**Requirements**
Check each line of the records below and collect those that include the word "finishes".

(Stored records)

⁂

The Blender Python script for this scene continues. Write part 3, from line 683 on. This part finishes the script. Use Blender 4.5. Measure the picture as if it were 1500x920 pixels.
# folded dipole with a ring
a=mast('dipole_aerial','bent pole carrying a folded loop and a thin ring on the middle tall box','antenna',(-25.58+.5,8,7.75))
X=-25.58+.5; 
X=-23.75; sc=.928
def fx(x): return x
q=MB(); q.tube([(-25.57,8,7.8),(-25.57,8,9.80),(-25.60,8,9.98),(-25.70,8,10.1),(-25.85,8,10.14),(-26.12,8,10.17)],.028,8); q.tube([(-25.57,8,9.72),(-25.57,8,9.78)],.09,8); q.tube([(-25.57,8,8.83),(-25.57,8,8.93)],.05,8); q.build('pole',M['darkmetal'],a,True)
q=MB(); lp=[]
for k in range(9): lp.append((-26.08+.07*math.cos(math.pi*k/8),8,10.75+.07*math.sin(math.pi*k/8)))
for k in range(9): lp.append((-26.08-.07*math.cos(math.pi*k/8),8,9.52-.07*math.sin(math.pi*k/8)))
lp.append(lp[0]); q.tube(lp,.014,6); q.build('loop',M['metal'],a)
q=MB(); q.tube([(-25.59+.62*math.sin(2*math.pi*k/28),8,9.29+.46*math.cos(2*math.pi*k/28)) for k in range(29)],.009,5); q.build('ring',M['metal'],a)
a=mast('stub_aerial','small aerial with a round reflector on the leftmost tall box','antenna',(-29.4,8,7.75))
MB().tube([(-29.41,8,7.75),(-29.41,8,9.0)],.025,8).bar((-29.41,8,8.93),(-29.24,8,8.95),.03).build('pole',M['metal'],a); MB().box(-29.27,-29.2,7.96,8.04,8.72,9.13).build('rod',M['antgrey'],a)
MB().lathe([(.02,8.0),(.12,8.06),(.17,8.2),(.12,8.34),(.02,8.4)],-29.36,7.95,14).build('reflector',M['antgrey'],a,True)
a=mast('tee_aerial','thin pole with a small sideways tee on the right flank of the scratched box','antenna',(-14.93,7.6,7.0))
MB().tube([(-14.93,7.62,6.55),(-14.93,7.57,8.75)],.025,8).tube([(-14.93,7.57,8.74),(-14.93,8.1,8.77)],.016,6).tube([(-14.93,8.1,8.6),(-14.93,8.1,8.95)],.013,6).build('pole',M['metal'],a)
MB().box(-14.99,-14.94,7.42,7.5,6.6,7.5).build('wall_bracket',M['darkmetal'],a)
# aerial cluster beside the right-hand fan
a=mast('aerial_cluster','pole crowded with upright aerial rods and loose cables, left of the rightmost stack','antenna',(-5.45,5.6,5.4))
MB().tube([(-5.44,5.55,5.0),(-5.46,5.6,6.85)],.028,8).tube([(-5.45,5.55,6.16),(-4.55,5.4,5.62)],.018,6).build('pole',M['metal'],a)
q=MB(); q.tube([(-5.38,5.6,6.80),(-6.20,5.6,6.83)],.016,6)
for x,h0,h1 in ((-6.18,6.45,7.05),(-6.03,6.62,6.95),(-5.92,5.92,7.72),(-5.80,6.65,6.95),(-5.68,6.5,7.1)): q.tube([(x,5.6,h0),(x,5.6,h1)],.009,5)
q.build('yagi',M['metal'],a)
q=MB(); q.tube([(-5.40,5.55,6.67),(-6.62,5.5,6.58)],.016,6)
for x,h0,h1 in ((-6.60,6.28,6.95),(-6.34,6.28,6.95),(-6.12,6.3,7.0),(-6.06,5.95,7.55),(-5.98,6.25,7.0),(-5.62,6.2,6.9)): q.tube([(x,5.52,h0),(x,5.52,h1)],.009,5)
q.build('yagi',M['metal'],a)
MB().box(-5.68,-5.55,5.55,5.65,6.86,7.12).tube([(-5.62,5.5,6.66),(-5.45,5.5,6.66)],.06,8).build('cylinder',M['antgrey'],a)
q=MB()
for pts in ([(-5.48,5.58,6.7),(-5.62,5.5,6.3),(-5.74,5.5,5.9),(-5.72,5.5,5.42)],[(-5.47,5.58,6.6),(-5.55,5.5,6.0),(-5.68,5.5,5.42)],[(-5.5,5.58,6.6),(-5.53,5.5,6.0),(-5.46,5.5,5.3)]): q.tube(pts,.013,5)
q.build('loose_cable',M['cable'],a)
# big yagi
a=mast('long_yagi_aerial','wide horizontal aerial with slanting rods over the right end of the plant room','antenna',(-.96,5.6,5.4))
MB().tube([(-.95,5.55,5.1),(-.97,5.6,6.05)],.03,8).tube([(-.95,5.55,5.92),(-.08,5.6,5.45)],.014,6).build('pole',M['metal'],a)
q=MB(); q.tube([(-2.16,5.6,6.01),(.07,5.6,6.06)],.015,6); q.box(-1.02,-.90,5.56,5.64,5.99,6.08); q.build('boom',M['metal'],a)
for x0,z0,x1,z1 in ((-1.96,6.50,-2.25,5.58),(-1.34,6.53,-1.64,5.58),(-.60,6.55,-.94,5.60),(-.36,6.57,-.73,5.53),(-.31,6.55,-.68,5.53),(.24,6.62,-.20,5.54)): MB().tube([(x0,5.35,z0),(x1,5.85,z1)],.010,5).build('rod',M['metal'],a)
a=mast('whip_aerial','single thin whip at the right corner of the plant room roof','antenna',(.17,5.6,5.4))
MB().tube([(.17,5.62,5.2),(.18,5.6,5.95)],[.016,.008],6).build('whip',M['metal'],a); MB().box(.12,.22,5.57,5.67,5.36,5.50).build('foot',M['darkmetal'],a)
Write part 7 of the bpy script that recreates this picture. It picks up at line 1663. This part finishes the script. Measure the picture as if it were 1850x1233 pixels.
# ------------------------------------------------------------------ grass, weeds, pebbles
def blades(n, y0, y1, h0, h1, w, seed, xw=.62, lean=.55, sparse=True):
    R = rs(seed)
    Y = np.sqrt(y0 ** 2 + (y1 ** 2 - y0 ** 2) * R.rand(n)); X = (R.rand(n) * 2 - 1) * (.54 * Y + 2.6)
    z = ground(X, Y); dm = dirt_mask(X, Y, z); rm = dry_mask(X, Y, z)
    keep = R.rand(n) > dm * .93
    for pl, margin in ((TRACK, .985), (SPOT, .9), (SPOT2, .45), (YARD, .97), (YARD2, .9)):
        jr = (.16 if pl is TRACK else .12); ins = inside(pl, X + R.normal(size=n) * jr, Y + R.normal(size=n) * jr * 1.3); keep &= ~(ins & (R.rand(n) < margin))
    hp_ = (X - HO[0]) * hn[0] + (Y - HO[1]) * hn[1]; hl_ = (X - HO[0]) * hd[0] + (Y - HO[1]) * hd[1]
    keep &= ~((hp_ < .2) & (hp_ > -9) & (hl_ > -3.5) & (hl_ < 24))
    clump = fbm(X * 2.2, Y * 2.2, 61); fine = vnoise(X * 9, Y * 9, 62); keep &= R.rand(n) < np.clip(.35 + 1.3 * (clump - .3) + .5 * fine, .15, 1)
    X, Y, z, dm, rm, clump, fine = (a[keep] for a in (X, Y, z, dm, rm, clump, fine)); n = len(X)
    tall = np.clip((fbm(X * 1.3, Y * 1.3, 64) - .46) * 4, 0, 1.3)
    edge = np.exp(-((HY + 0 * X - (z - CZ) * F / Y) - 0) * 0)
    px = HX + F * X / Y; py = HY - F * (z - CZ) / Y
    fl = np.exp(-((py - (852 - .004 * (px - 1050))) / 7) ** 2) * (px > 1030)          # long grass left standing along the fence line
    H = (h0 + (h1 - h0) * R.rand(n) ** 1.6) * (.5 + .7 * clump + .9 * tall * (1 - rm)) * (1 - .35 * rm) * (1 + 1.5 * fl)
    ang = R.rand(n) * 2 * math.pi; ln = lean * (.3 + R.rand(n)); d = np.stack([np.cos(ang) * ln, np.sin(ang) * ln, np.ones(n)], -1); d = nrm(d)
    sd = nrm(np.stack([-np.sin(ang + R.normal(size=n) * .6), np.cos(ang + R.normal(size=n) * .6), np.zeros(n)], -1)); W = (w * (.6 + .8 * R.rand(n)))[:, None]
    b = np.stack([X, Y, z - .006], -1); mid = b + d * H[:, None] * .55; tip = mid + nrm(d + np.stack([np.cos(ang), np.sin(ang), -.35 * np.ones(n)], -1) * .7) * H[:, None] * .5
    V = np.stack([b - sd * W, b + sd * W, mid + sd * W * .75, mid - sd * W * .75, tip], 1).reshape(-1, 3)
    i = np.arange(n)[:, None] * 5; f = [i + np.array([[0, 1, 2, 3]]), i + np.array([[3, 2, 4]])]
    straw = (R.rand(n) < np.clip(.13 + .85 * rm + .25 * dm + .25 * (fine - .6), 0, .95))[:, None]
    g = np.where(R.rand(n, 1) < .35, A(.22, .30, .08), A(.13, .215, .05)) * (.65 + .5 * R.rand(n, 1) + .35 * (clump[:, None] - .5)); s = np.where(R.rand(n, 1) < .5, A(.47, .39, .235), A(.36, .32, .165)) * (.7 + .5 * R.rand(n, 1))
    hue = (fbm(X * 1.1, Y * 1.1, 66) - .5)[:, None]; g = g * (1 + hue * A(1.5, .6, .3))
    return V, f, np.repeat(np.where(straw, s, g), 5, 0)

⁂

**Answer to the problem**
The Blender Python script for this scene continues. Write part 3, from line 683 on. This part finishes the script. Use Blender 4.5. Measure the picture as if it were 1500x920 pixels.
Write part 7 of the bpy script that recreates this picture. It picks up at line 1663. This part finishes the script. Measure the picture as if it were 1850x1233 pixels.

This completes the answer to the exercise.